-- START Supplied data --
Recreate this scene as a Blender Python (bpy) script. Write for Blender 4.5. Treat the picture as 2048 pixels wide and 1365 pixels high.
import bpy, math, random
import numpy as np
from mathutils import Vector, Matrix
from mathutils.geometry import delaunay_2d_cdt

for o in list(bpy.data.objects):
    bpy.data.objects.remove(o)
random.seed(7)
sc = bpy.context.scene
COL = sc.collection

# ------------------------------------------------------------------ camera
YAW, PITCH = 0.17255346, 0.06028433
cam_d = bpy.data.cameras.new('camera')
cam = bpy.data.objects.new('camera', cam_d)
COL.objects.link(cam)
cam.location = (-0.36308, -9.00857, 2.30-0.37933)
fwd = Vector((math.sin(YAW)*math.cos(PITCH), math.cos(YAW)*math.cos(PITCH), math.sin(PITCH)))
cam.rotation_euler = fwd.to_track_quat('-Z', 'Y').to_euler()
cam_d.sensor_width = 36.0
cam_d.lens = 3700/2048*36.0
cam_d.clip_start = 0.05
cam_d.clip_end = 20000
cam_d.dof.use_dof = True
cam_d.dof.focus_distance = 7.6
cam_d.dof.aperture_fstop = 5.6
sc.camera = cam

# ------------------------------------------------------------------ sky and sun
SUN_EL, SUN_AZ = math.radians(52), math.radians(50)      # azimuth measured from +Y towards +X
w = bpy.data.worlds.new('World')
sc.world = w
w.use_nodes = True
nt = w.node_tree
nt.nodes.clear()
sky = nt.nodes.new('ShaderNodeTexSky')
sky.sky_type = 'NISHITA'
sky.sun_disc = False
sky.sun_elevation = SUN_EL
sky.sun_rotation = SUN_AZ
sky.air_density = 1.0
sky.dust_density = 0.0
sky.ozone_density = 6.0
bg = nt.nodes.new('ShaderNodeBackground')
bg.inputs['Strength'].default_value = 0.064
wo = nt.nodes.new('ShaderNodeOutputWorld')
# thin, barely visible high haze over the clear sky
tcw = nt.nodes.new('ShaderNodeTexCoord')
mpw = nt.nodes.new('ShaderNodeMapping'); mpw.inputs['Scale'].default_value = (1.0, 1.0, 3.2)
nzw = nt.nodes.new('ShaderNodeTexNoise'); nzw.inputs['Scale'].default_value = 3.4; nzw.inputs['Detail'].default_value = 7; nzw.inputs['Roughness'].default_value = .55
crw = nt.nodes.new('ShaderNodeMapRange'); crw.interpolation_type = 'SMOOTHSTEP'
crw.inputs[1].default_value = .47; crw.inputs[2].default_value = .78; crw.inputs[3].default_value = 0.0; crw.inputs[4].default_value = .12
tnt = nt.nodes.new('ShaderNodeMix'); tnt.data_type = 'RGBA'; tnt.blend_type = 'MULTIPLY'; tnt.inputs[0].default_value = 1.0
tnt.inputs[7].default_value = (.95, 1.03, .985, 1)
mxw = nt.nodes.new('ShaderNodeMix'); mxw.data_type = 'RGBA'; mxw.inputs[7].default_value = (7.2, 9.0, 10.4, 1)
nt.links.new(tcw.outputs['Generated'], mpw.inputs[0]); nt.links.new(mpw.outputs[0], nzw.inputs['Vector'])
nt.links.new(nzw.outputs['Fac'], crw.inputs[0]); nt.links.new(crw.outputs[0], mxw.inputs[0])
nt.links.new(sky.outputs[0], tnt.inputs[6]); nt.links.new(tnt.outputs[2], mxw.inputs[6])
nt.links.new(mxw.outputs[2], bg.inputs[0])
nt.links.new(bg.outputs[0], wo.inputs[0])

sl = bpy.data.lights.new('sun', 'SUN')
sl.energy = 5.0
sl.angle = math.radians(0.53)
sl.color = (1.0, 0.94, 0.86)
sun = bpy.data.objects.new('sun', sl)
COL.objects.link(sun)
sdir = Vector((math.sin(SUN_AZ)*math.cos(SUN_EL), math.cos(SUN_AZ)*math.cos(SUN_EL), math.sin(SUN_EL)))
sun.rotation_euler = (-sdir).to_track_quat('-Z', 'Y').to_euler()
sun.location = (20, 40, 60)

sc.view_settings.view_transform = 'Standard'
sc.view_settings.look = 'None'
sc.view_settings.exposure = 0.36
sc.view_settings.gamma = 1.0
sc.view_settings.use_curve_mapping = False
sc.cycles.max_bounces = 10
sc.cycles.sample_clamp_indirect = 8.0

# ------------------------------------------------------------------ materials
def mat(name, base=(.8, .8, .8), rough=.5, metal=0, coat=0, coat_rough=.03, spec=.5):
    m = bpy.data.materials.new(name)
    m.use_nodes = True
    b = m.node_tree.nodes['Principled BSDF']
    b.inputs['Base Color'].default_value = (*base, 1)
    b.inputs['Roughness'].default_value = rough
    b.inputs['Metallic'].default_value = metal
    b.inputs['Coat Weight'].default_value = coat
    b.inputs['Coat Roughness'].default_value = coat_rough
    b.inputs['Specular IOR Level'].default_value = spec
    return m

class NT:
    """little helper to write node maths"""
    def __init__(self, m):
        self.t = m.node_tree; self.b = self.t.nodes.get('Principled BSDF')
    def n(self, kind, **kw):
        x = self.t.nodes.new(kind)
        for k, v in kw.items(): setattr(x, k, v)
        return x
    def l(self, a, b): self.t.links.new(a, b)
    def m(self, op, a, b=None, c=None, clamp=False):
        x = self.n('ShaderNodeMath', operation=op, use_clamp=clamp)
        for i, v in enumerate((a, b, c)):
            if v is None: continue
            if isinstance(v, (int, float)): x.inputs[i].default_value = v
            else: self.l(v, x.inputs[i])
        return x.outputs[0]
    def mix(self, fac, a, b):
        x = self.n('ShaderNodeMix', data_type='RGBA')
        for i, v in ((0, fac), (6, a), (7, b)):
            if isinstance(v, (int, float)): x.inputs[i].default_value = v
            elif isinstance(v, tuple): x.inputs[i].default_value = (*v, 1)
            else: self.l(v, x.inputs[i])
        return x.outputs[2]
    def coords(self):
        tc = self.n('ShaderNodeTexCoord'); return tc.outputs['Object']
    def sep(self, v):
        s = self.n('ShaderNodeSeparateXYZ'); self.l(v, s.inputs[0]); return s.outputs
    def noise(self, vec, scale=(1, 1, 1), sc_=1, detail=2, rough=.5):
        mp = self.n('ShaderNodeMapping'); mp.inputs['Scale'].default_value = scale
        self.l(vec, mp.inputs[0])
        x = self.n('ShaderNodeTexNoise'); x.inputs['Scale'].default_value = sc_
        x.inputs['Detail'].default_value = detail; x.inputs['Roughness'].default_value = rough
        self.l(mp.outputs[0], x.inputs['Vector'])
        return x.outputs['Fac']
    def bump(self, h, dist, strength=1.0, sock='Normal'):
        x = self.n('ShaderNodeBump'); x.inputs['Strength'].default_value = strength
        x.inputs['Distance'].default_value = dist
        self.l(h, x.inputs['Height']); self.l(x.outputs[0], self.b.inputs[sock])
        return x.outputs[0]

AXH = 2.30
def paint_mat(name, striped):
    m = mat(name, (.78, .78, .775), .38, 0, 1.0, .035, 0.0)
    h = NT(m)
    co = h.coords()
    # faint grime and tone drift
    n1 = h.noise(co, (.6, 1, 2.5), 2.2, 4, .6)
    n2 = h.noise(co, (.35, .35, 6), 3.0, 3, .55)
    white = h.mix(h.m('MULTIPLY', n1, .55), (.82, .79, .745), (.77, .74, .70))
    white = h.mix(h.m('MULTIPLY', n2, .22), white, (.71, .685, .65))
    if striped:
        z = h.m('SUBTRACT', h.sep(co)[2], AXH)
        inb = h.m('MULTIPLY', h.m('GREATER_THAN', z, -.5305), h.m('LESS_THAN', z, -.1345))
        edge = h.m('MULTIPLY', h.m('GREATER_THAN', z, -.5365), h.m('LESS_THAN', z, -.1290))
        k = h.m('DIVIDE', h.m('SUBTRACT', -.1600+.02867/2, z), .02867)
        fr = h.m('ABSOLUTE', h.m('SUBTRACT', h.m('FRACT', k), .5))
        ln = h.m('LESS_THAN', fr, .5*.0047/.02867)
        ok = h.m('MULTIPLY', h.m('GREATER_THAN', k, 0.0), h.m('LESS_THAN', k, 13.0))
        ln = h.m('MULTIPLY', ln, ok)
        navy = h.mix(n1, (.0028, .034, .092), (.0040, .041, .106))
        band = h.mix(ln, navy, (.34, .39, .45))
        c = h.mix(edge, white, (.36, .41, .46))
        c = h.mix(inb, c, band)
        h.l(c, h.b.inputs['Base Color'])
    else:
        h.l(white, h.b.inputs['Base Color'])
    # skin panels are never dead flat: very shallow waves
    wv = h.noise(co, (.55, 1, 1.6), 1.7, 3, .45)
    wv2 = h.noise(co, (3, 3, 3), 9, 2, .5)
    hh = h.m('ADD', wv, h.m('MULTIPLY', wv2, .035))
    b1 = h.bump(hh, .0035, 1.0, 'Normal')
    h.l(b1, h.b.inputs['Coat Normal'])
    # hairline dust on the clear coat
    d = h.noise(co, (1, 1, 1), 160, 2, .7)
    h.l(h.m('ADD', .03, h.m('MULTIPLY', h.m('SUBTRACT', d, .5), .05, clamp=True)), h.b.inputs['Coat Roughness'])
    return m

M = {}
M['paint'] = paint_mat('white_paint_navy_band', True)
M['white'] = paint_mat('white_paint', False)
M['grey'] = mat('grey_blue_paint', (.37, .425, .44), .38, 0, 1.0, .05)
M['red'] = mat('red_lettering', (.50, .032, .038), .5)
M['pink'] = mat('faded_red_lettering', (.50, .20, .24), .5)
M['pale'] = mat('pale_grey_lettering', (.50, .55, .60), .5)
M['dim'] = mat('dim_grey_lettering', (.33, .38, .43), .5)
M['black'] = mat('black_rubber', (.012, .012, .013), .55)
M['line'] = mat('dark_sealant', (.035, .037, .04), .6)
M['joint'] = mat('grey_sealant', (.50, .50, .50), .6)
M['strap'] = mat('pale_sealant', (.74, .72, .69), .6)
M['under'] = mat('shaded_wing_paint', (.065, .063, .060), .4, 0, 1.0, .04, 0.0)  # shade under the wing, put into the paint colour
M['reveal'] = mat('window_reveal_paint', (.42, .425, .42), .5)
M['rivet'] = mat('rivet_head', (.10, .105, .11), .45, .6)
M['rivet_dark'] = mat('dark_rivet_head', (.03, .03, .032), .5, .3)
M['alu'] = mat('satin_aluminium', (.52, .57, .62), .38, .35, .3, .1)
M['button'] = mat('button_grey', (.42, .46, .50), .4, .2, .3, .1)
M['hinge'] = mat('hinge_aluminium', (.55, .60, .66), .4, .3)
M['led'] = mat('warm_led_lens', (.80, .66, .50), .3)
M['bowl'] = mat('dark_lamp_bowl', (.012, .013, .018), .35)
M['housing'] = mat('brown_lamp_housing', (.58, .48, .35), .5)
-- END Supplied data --
## Aim of the task
In the listing above, please print only the lines from the first one to the line where "COL = sc.collection" appears, exactly as written, both of those lines included.

## Solution to the exercise
Recreate this scene as a Blender Python (bpy) script. Write for Blender 4.5. Treat the picture as 2048 pixels wide and 1365 pixels high.
import bpy, math, random
import numpy as np
from mathutils import Vector, Matrix
from mathutils.geometry import delaunay_2d_cdt

for o in list(bpy.data.objects):
    bpy.data.objects.remove(o)
random.seed(7)
sc = bpy.context.scene
COL = sc.collection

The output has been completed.